**Exercise brief**
Using the listing below, please gather every line containing the word "scene".

=======

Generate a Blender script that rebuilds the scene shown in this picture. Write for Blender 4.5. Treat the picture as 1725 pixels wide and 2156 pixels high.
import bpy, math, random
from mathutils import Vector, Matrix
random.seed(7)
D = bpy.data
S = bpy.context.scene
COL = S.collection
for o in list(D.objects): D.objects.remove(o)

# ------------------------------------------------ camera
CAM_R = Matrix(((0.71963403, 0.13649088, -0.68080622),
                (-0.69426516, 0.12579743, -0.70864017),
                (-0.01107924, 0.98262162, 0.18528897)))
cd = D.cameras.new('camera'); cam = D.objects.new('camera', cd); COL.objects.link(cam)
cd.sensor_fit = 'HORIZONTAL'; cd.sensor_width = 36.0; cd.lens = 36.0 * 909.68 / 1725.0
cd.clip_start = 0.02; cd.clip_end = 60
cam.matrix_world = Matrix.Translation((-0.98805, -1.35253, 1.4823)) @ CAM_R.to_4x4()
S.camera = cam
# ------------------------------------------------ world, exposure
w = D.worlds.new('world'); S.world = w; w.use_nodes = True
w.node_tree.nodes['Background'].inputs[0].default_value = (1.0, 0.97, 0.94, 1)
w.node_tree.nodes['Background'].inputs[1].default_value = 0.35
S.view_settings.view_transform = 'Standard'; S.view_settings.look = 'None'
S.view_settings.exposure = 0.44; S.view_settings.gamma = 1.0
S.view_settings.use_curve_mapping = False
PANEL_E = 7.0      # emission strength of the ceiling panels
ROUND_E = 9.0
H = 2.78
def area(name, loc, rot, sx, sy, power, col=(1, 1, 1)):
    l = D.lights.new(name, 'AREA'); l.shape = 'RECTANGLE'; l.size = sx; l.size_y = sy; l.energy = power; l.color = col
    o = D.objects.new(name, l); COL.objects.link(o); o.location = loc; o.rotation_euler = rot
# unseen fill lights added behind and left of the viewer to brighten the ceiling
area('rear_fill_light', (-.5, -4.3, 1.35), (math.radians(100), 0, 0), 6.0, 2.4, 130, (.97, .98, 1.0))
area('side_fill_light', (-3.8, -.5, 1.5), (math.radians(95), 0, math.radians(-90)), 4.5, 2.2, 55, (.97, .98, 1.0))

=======

**Expected answer**
Generate a Blender script that rebuilds the scene shown in this picture. Write for Blender 4.5. Treat the picture as 1725 pixels wide and 2156 pixels high.
S = bpy.context.scene